Tuesday 10 August 2010

The Trouble with Edward Cullen and Other Vampires

Oh yes, I was enthralled, too, the first time I met this lover-boy monster. I read most of Twilight in the womb-like, soporific bar of Limerick Airport, in the Republic or Ireland. I’d been taken there early and I’d run out of reading material. So, I bought a second copy of Twilight – one that’s got the hands and the apple. The one I’d left at home still intrigues me. On its cover is a rather mysterious, very handsome Edward who I’m sure is not Robert Pattinson though Bella is almost certainly Kristen Stewart.
I was hooked.
It’s amazing how many women fall in love with Edward. Not Robert Pattinson, though he’s amiable enough, a reasonable actor and pleasant to watch. In fact, I’m sure Robert Pattinson will be quite relieved that I’m talking about Edward and not him when he reads the next paragraph.
You see, it’s perfectly okay for middle-aged women to be completely besotted with a 17-year-old vampire. Because he’s not seventeen. He’s 104 – or more depending on where in the story we’re talking about and which year we’re in now. Actually, that makes his connection even to a middle-aged woman a little bizarre.
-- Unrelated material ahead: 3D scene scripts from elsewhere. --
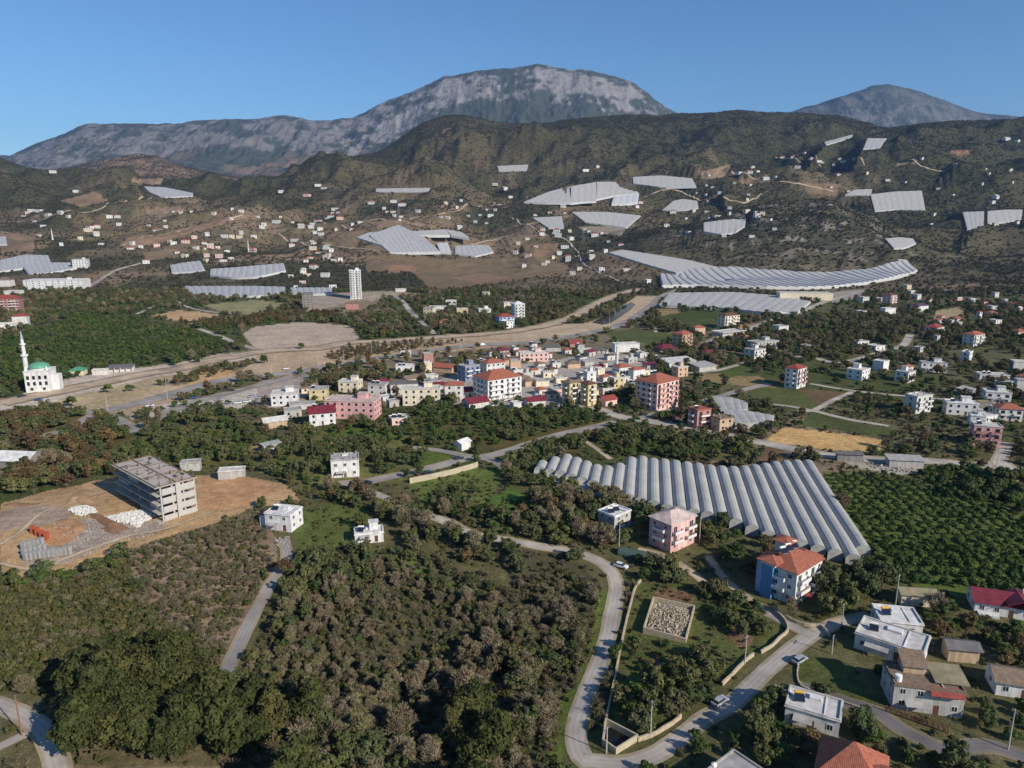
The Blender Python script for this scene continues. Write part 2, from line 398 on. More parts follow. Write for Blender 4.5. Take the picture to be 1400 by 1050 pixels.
def land_colour(t, y, z):
    x = t*y
    px, py = proj(x, y, z)
    n = lambda sc, o=4, s=0, r=False: fbm(x, y, sc, o, s, r)
    # plain
    A = np.array(hexc('625d40')); B = np.array(hexc('4b522d')); C = np.array(hexc('80705a'))
    m1 = sstep(.4, .6, n(70, 4, 101))[..., None]; m2 = sstep(.56, .7, n(110, 4, 111))[..., None]
    c = A*(1-m1)+B*m1; c = c*(1-m2)+C*m2
    # hills
    H1 = np.array(hexc('73644c')); H2 = np.array(hexc('484833')); H3 = np.array(hexc('84705a')); H4 = np.array(hexc('46452f'))
    a = sstep(.42, .6, n(260, 5, 121))[..., None]; b = sstep(.58, .68, n(170, 4, 131))[..., None]
    h = H1*(1-a)+H2*a; h = h*(1-b)+H3*b
    h = h*(.8+.4*n(40, 3, 136))[..., None]
    dk = (sstep(1500, 2900, y)*.55+sstep(.05, .4, t)*sstep(1050, 1500, y)*.6+sstep(2500, 3200, y)*.4)*(1-.6*sstep(.66, .8, n(230, 4, 141)))
    dk = np.clip(dk+(n(330, 4, 146)-.5)*.9*sstep(1300, 2200, y), 0, 1)[..., None]
    h = h*(1-dk)+H4*dk
    tz = sum(k*np.exp(-((x-(p-700)/F/CP*d)/rx)**2-((y-d)/ry)**2) for p, d, rx, ry, k in ((665, 1280, 190, 220, 1), (900, 2100, 220, 300, .6), (200, 1900, 320, 350, .7), (450, 2000, 250, 300, .6), (1050, 2500, 300, 250, .5)))
    tl_ = sstep(.72, .85, 1-np.abs(((z+6*n(60, 3, 155))/4.5) % 1-.5)*2)*np.clip(tz, 0, 1)*.75
    h = h*(1-tl_[..., None])+np.array(hexc('454a30'))*tl_[..., None]
    # light scrub on rock: hill behind the greenhouse arc and the ridge at (1000,170)
    t0, _ = ray(1085, 330); g = np.exp(-((x-t0*1560)/250)**2-((y-1560)/250)**2)
    g = np.clip(g*1.4, 0, 1)*sstep(1270, 1350, y)
    rk = sstep(.58, .72, n(22, 4, 151)); G1 = np.array(hexc('4a4938')); G2 = np.array(hexc('857b6d'))
    gc = G1*(1-rk[..., None])+G2*rk[..., None]
    h = h*(1-g[..., None])+gc*g[..., None]
    hill = sstep(930, 1060, y)[..., None]
    c = c*(1-hill)+h*hill
    # far massifs: pale limestone above, dark wood below
    zc = np.interp(t, RT[0][0], RT[0][1]); near2 = np.exp(-((y-9500)/1500)**2)*sstep(.24, .34, t)
    zc2 = np.interp(t, RT[1][0], RT[1][1]); pyc = np.where(near2 > .3, proj(t*9500, 9500., zc2)[1], proj(t*8000, 8000., zc)[1]); rd = py-pyc
    lime = np.array(hexc('8d8884')); wood = np.array(hexc('4a5046')); warm = np.array(hexc('8d7766'))
    st = n(230, 5, 161)*.3+fbm(x, z*1.7+y*.25, 150, 6, 171)*.42+fbm(x, z*1.2, 60, 4, 175, True)*.28
    q = 1-sstep(36, 70, rd+(n(700, 3, 191)-.5)*50)
    rm = sstep(.515, .60, .86*st+.14*n(45, 3, 199)+.36*(q-.86)-.06*(1-sstep(0, 4, rd)))
    rm = rm*(1-.8*near2)
    lime = lime*(.72+.5*fbm(x, y*.3, 60, 4, 195))[..., None]
    lime = lime*(1-.16*sstep(-.12, -.3, t))[..., None]*np.ones(3); rm = rm*(1-.2*sstep(-.12, -.3, t))
    f = wood*(1-rm[..., None])+lime*rm[..., None]
    wm = (sstep(.5, .7, n(600, 4, 181))*(1-q)*.55*(t < -.13))[..., None]
    f = f*(1-wm)+warm*wm
    br = (np.exp(-((t+.5)/.16)**2)*sstep(3550, 3800, y)*sstep(.35, .55, n(150, 4, 197)+.1))[..., None]
    c = c*(1-br)+np.array(hexc('86705a'))*br
    far = sstep(4500, 4900, y)[..., None]
    c = c*(1-far)+f*far
    # fields, lots and banks
    wx = (fbm(x, y, 9, 3, 201)-.5)*14*np.clip(200/y, .25, 1.4); wy = (fbm(x, y, 9, 3, 211)-.5)*9*np.clip(200/y, .2, 1.4)
    sel = (y < 3400) & (np.abs(px-700) < 760) & (py < 1120)
    ii = np.nonzero(sel)
    qx = (px+wx)[ii]; qy = (py+wy)[ii]; cc = c[ii]
    for k, (colr, poly) in enumerate(LAND):
        bb = np.array(poly); mk = (qx > bb[:, 0].min()) & (qx < bb[:, 0].max()) & (qy > bb[:, 1].min()) & (qy < bb[:, 1].max())
        w = np.nonzero(mk)[0]
        if not len(w): continue
        w = w[inpoly(qx[w], qy[w], poly)]
        al = .72 if k < HARD_FROM else .9
        if np.array(poly)[:, 1].max() < 395: al = .62; colr = colr*.75+colr.mean()*.25
        cc[w] = cc[w]*(1-al)+colr*al
    c[ii] = cc
    return c
gx = GT*GY
GC = land_colour(GT, GY, GZ)
nr, nc = GT.shape
me = bpy.data.meshes.new('ground'); nv = nr*nc
me.vertices.add(nv); me.vertices.foreach_set('co', np.stack([gx, GY, GZ], -1).astype(np.float32).ravel())
ii = np.arange(nv).reshape(nr, nc)
q = np.stack([ii[:-1, :-1], ii[:-1, 1:], ii[1:, 1:], ii[1:, :-1]], -1).reshape(-1, 4)
me.loops.add(q.size); me.loops.foreach_set('vertex_index', q.ravel().astype(np.int32))
me.polygons.add(len(q)); me.polygons.foreach_set('loop_start', np.arange(0, q.size, 4, dtype=np.int32)); me.polygons.foreach_set('loop_total', np.full(len(q), 4, np.int32))
me.update(calc_edges=True)
at = me.color_attributes.new('land', 'FLOAT_COLOR', 'POINT')
at.data.foreach_set('color', np.concatenate([GC, np.ones((nr, nc, 1))], -1).astype(np.float32).ravel())
me.polygons.foreach_set('use_smooth', np.ones(len(q), bool))
def ground_mat():
    m, t, b = nt('earth and grass'); N = t.nodes; L = t.links
    at = N.new('ShaderNodeAttribute'); at.attribute_name = 'land'; ge = N.new('ShaderNodeNewGeometry')
    cur = at.outputs['Color']
    for sc, lo, hi in ((2.2, .62, 1.35), (.35, .68, 1.3), (.05, .78, 1.22)):
        no = N.new('ShaderNodeTexNoise'); no.inputs['Scale'].default_value = sc; no.inputs['Detail'].default_value = 6; no.inputs['Roughness'].default_value = .65
        L.new(ge.outputs['Position'], no.inputs['Vector'])
        mr = N.new('ShaderNodeMapRange'); mr.inputs['From Min'].default_value = .3; mr.inputs['From Max'].default_value = .7; mr.inputs['To Min'].default_value = lo; mr.inputs['To Max'].default_value = hi
        L.new(no.outputs['Fac'], mr.inputs['Value'])
        mx = N.new('ShaderNodeMix'); mx.data_type = 'RGBA'; mx.blend_type = 'MULTIPLY'; mx.inputs['Factor'].default_value = 1
        L.new(cur, mx.inputs['A']); L.new(mr.outputs['Result'], mx.inputs['B']); cur = mx.outputs['Result']
    L.new(cur, b.inputs['Base Color']); b.inputs['Roughness'].default_value = .95; b.inputs['Specular IOR Level'].default_value = .1
    bu = N.new('ShaderNodeBump'); bu.inputs['Strength'].default_value = .5; bu.inputs['Distance'].default_value = .35
    n2 = N.new('ShaderNodeTexNoise'); n2.inputs['Scale'].default_value = 1.1; n2.inputs['Detail'].default_value = 7; L.new(ge.outputs['Position'], n2.inputs['Vector'])
    L.new(n2.outputs['Fac'], bu.inputs['Height'])
    b2 = N.new('ShaderNodeBump'); n3 = N.new('ShaderNodeTexNoise'); n3.inputs['Scale'].default_value = .014; n3.inputs['Detail'].default_value = 9; n3.inputs['Roughness'].default_value = .62; L.new(ge.outputs['Position'], n3.inputs['Vector'])
    sx = N.new('ShaderNodeSeparateXYZ'); L.new(ge.outputs['Position'], sx.inputs['Vector']); rm = N.new('ShaderNodeMapRange'); rm.inputs['From Min'].default_value = 1200; rm.inputs['From Max'].default_value = 4800; rm.inputs['To Min'].default_value = 0; rm.inputs['To Max'].default_value = .9; L.new(sx.outputs['Y'], rm.inputs['Value'])
    L.new(rm.outputs['Result'], b2.inputs['Strength']); b2.inputs['Distance'].default_value = 45; L.new(n3.outputs['Fac'], b2.inputs['Height']); L.new(bu.outputs['Normal'], b2.inputs['Normal']); L.new(b2.outputs['Normal'], b.inputs['Normal'])
    return m
me.materials.append(ground_mat())
g = link('ground', me); tag(g, kind='structure')
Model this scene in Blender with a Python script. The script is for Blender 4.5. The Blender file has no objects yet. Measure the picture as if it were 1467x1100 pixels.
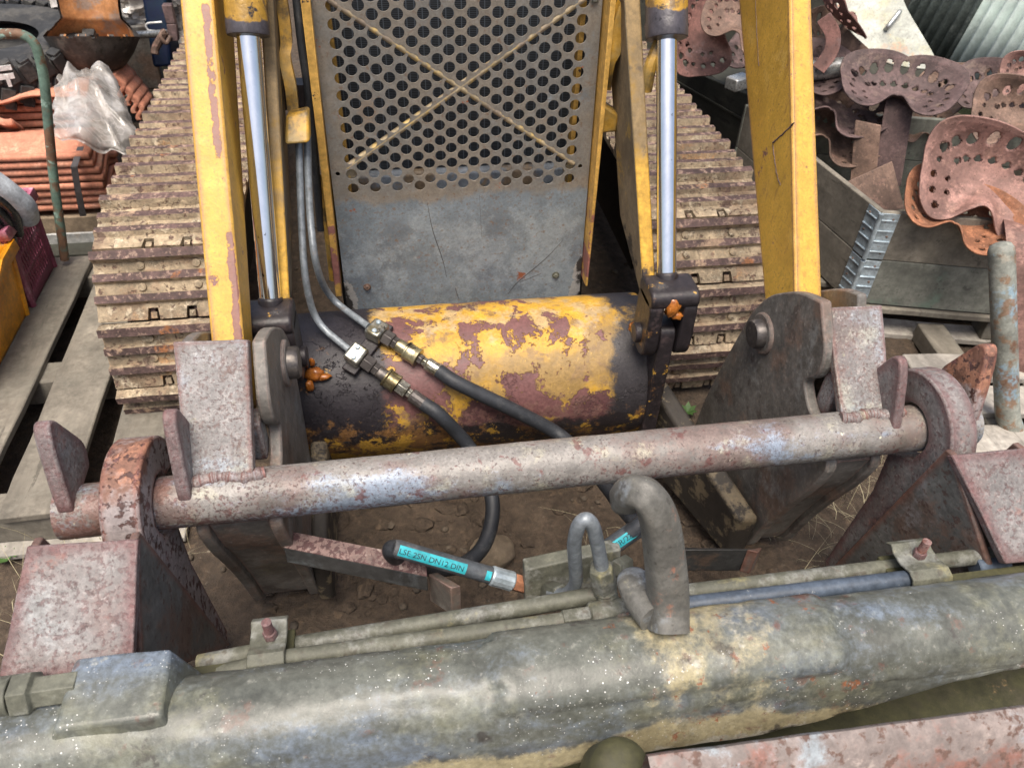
import bpy, bmesh, math, random
from math import sin, cos, pi, radians, hypot, atan2
from mathutils import Vector as V, Matrix, noise as mnoise
random.seed(7)
sc = bpy.context.scene
COL = sc.collection

# ------------------------------------------------------------------ camera
F, CX, CY, CAMH = 1100.0, 733.5, 550.0, 1.75      # focal length and centre in photo pixels, eye height
def cam_axes(p, r, y):
    f = V((sin(y)*cos(p), cos(y)*cos(p), -sin(p)))
    rt = V((cos(y), -sin(y), 0)); up = rt.cross(f)
    c, s = cos(r), sin(r)
    return c*rt+s*up, -s*rt+c*up, f
RT, UP, FW = cam_axes(radians(41.4), radians(2.08), radians(10.05))
def ray(px, py): return RT*((px-CX)/F) - UP*((py-CY)/F) + FW
def P(px, py, X=None, Y=None, Z=None, t=None):
    """point of the place seen at a photo pixel, on a known real plane"""
    d = ray(px, py)
    if X is not None: t = X/d.x
    elif Y is not None: t = Y/d.y
    elif Z is not None: t = (Z-CAMH)/d.z
    return V((0, 0, CAMH)) + d*t
cam = bpy.data.objects.new('camera', bpy.data.cameras.new('camera')); COL.objects.link(cam)
cam.matrix_world = Matrix(((RT.x, UP.x, -FW.x, 0), (RT.y, UP.y, -FW.y, 0), (RT.z, UP.z, -FW.z, CAMH), (0, 0, 0, 1)))
cam.data.sensor_width = 36; cam.data.lens = F/1467*36
cam.data.clip_start = .02; cam.data.clip_end = 200
cam.data.dof.use_dof = True; cam.data.dof.focus_distance = 1.7; cam.data.dof.aperture_fstop = 6
sc.camera = cam

# ------------------------------------------------------------------ materials
def new_mat(name):
    m = bpy.data.materials.new(name); m.use_nodes = True
    nt = m.node_tree; b = nt.nodes['Principled BSDF']
    return m, nt, b
def lk(nt, a, b): nt.links.new(a, b)
def nd(nt, t, **kw):
    n = nt.nodes.new(t)
    for k, v in kw.items(): setattr(n, k, v)
    return n
def math_n(nt, op, a, b=None, c=None):
    n = nd(nt, 'ShaderNodeMath', operation=op)
    for i, v in enumerate((a, b, c)):
        if v is None: continue
        if hasattr(v, 'is_linked') or hasattr(v, 'links'): lk(nt, v, n.inputs[i])
        else: n.inputs[i].default_value = v
    return n.outputs[0]
def c4(c): return (c[0], c[1], c[2], 1)
def coords(nt, rand=True):
    tc = nd(nt, 'ShaderNodeTexCoord')
    if not rand: return tc.outputs['Object']
    oi = nd(nt, 'ShaderNodeObjectInfo')
    va = nd(nt, 'ShaderNodeVectorMath', operation='MULTIPLY_ADD')
    lk(nt, oi.outputs['Random'], va.inputs[0]); va.inputs[1].default_value = (13.7, 7.3, 9.1)
    lk(nt, tc.outputs['Object'], va.inputs[2])
    return va.outputs[0]
def noise_n(nt, co, scale, detail=5, rough=.6, dist=0, stretch=None, off=0):
    mp = nd(nt, 'ShaderNodeMapping'); lk(nt, co, mp.inputs[0])
    mp.inputs['Location'].default_value = (off, off*.7, -off*1.3)
    if stretch: mp.inputs['Scale'].default_value = stretch
    n = nd(nt, 'ShaderNodeTexNoise'); lk(nt, mp.outputs[0], n.inputs['Vector'])
    n.inputs['Scale'].default_value = scale; n.inputs['Detail'].default_value = detail
    n.inputs['Roughness'].default_value = rough; n.inputs['Distortion'].default_value = dist
    return n.outputs['Fac']
def ramp(nt, v, lo, hi, a=0, b=1):
    n = nd(nt, 'ShaderNodeMapRange', interpolation_type='SMOOTHSTEP'); lk(nt, v, n.inputs[0])
    n.inputs[1].default_value = lo; n.inputs[2].default_value = hi
    n.inputs[3].default_value = a; n.inputs[4].default_value = b
    return n.outputs[0]
def mixc(nt, f, a, b):
    n = nd(nt, 'ShaderNodeMix', data_type='RGBA')
    lk(nt, f, n.inputs[0])
    for i, v in ((6, a), (7, b)):
        if isinstance(v, tuple): n.inputs[i].default_value = c4(v)
        else: lk(nt, v, n.inputs[i])
    return n.outputs[2]
def edge_mask(nt, radius):
    bv = nd(nt, 'ShaderNodeBevel', samples=6); bv.inputs['Radius'].default_value = radius
    ge = nd(nt, 'ShaderNodeNewGeometry')
    dt = nd(nt, 'ShaderNodeVectorMath', operation='DOT_PRODUCT')
    lk(nt, bv.outputs[0], dt.inputs[0]); lk(nt, ge.outputs['Normal'], dt.inputs[1])
    return math_n(nt, 'SUBTRACT', 1.0, dt.outputs['Value'])
def weathered(name, base, layers=(), var=.12, vscale=6, rough=.6, metal=0, bump=.3, bscale=90, bdist=.002,
              rand=True, edge=None, spec=.5, coat=0, specks=None, gr=.22):
    """base colour, then layers of paint, rust, dirt: dict(c, s, lo, hi, d, dist, st, g, r, m)
    g = (axis, from, to, weight) adds a bias along an object axis: a stain or painted shade with a place of its own"""
    m, nt, b = new_mat(name)
    co = coords(nt, rand); plain = coords(nt, False) if rand else co
    n0 = noise_n(nt, co, vscale, 6, .65)
    lo = tuple(x*(1-var*2) for x in base); hi = tuple(min(1, x*(1+var*2)) for x in base)
    col = mixc(nt, ramp(nt, n0, .3, .7), lo, hi)
    rg = None; mt = None; bsum = None
    sep = None
    fine = noise_n(nt, co, bscale, 5, .7)
    mid = noise_n(nt, co, 30, 5, .65, off=2.2)
    brk = math_n(nt, 'MULTIPLY', math_n(nt, 'ADD', fine, mid), .22)
    def biased(v, g):
        nonlocal sep
        if sep is None:
            sep = nd(nt, 'ShaderNodeSeparateXYZ'); lk(nt, plain, sep.inputs[0])
        for ax, a, bb, w in (g if isinstance(g, list) else [g]):
            r = ramp(nt, sep.outputs['XYZ'.index(ax)], min(a, bb), max(a, bb), 0 if a < bb else 1, 1 if a < bb else 0)
            v = math_n(nt, 'MULTIPLY_ADD', math_n(nt, 'SUBTRACT', r, .5), w, v)
        return v
    for i, L in enumerate(layers):
        v = noise_n(nt, co, L['s'], L.get('d', 6), L.get('n', .62), L.get('dist', 0), L.get('st'), off=3.1*i+1)
        v = math_n(nt, 'ADD', math_n(nt, 'SUBTRACT', v, .22), brk)
        if 'g' in L: v = biased(v, L['g'])
        f = ramp(nt, v, L['lo'], L['hi'], 0, L.get('a', 1))
        col = mixc(nt, f, col, L['c'])
        if 'r' in L:
            rg = mix_f(nt, f, rough if rg is None else rg, L['r'])
        if 'm' in L:
            mt = mix_f(nt, f, metal if mt is None else mt, L['m'])
        if 'h' in L:
            hv = math_n(nt, 'MULTIPLY', f, L['h'])
            bsum = hv if bsum is None else math_n(nt, 'ADD', bsum, hv)
    if edge:
        ec, er, ew = edge
        e = edge_mask(nt, er)
        v = math_n(nt, 'ADD', math_n(nt, 'MULTIPLY', e, 6.0), math_n(nt, 'MULTIPLY', noise_n(nt, co, 14, 6, .7, off=9), 1.6))
        f = ramp(nt, v, 1.55-ew, 1.8-ew)
        f = math_n(nt, 'MULTIPLY', f, ramp(nt, e, .02, .08))
        col = mixc(nt, f, col, ec)
    if specks:
        for (scol, ss, sr) in specks:
            vo = nd(nt, 'ShaderNodeTexVoronoi'); lk(nt, co, vo.inputs['Vector']); vo.inputs['Scale'].default_value = ss
            msk = math_n(nt, 'MULTIPLY', ramp(nt, vo.outputs['Distance'], sr*.6, sr, 1, 0), ramp(nt, noise_n(nt, co, 5, 3, off=5), .45, .6))
            col = mixc(nt, msk, col, scol)
    grit = math_n(nt, 'MULTIPLY', ramp(nt, fine, .28, .72, 1-gr, 1+gr), ramp(nt, mid, .3, .7, 1-gr*.8, 1+gr*.8))
    vm = nd(nt, 'ShaderNodeVectorMath', operation='SCALE'); lk(nt, col, vm.inputs[0]); lk(nt, grit, vm.inputs['Scale'])
    lk(nt, vm.outputs[0], b.inputs['Base Color'])
    rr = ramp(nt, fine, .2, .8, -.08, .10)
    if rg is None: lk(nt, math_n(nt, 'ADD', rr, rough), b.inputs['Roughness'])
    else: lk(nt, math_n(nt, 'ADD', rr, rg), b.inputs['Roughness'])
    if mt is None: b.inputs['Metallic'].default_value = metal
    else: lk(nt, mt, b.inputs['Metallic'])
    b.inputs['Specular IOR Level'].default_value = spec
    b.inputs['Coat Weight'].default_value = coat
    if bump:
        bp = nd(nt, 'ShaderNodeBump'); bp.inputs['Strength'].default_value = bump; bp.inputs['Distance'].default_value = bdist
        h = fine if bsum is None else math_n(nt, 'ADD', fine, bsum)
        h = math_n(nt, 'ADD', h, math_n(nt, 'MULTIPLY', n0, 1.2))
        lk(nt, h, bp.inputs['Height']); lk(nt, bp.outputs[0], b.inputs['Normal'])
    return m
def mix_f(nt, f, a, bval):
    n = nd(nt, 'ShaderNodeMix', data_type='FLOAT'); lk(nt, f, n.inputs[0])
    for i, v in ((2, a), (3, bval)):
        if isinstance(v, (int, float)): n.inputs[i].default_value = v
        else: lk(nt, v, n.inputs[i])
    return n.outputs[0]
def Ly(c, s, lo, hi, **k): return dict(c=c, s=s, lo=lo, hi=hi, **k)

PRIMER = (.20, .095, .085); RUST = (.17, .065, .032); BRRUST = (.36, .13, .05)
M = {}
M['yellow'] = weathered('yellow_paint', (.60, .355, .058), [
    Ly((.50, .28, .05), 5, .46, .70, a=.65), Ly((.36, .20, .05), 60, .56, .68, a=.6, st=(1, 1, .35)),
    Ly((.28, .16, .06), 160, .57, .66, a=.6), Ly(PRIMER, 9, .68, .71, h=-1.2), Ly((.36, .23, .08), 3, .52, .78, a=.45), Ly((.16, .09, .05), 26, .68, .72, a=.8), Ly((.68, .45, .12), 8, .58, .72, a=.5),
    Ly((.20, .09, .09), 40, .96, 1.02, g=[('X', -.368, -.358, .3), ('X', -.341, -.352, .3), ('Z', 1.0, 1.06, .3), ('Z', 1.30, 1.25, .3)], h=-1, a=.9),
    Ly((.20, .09, .09), 30, .81, .87, g=[('X', -.361, -.350, .3), ('X', -.334, -.343, .3), ('Z', .95, .88, .3)], h=-1, a=.9)],
    var=.06, rough=.48, bump=.35, bscale=150, edge=((.22, .105, .095), .030, .30), gr=.13)
M['yellow_dirty'] = weathered('oily_yellow_paint', (.50, .28, .035), [
    Ly((.22, .16, .06), 9, .40, .62, a=.85), Ly((.05, .037, .022), 12, .47, .64, a=.9), Ly(PRIMER, 12, .68, .72)], rough=.45, bump=.3)
M['yellow_arm'] = weathered('lift_arm_paint', (.50, .29, .04), [
    Ly((.16, .12, .07), 5, .42, .62, a=.85, g=('Y', 1.55, 1.75, .35)), Ly((.06, .045, .03), 14, .60, .72, a=.8),
    Ly((.03, .022, .02), 9, .50, .58, g=('Z', .80, .62, .5))], rough=.55, bump=.3)
M['torque'] = weathered('peeling_yellow_paint', (.54, .31, .038), [
    Ly((.26, .17, .065), 6, .44, .60, a=.9, g=[('Z', .54, .44, .22), ('X', .05, .45, .12)]), Ly((.20, .125, .06), 24, .54, .66, a=.8), Ly((.60, .38, .07), 40, .62, .72, a=.6),
    Ly((.38, .33, .26), 16, .60, .76, g=('Z', .46, .53, .35), a=.5),
    Ly((.15, .068, .065), 9, .56, .585, h=-1.8, dist=.5, d=8, g=('X', .60, .40, .1)),
    Ly((.10, .045, .045), 5, .56, .60, h=-1.4, g=[('Z', .46, .34, .22), ('X', .05, .2, .12)]), Ly((.17, .09, .075), 50, .60, .68, a=.7, g=('Z', .46, .34, .3)),
    Ly((.020, .017, .021), 4, .44, .60, g=[('X', .02, -.15, .5), ('Z', .52, .30, .10)], r=.5, d=10, n=.7),
    Ly((.030, .027, .030), 4, .46, .64, g=[('X', .45, .60, .55), ('Z', .52, .44, .12)], r=.5, d=10, n=.7),
    Ly((.022, .018, .02), 7, .50, .62, g=[('Z', .40, .26, .45), ('X', .45, .2, .2)], r=.5, d=8),
    Ly((.21, .105, .035), 14, .56, .68, g=[('Z', .42, .25, .25), ('X', .3, -.1, .12)], a=.9, n=.72),
    Ly((.42, .24, .035), 17, .62, .68, g=[('Z', .42, .25, .22), ('X', .3, -.1, .1)], n=.72), Ly((.42, .24, .035), 9, .66, .69, g=('X', .5, .6, .15))], rand=False, var=.05, rough=.5, bump=.7, bscale=130, gr=.20)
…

At first I thought it was poor use of language on the part of Stephen Meyer when she made Edward speak in that slightly old-fashioned way. It was almost unbelievable when he insisted that he and Bella should marry. Except when you remember he was a young man at the beginning of the 20th Century. Then you realise she has it exactly right.
It seems to be part of vampire lore that the age is fixed, as they change from human to monster. What then of Mitchell in Being Human? An even more interesting vampire for the grown-up ladies. Now, he does age as the years go by.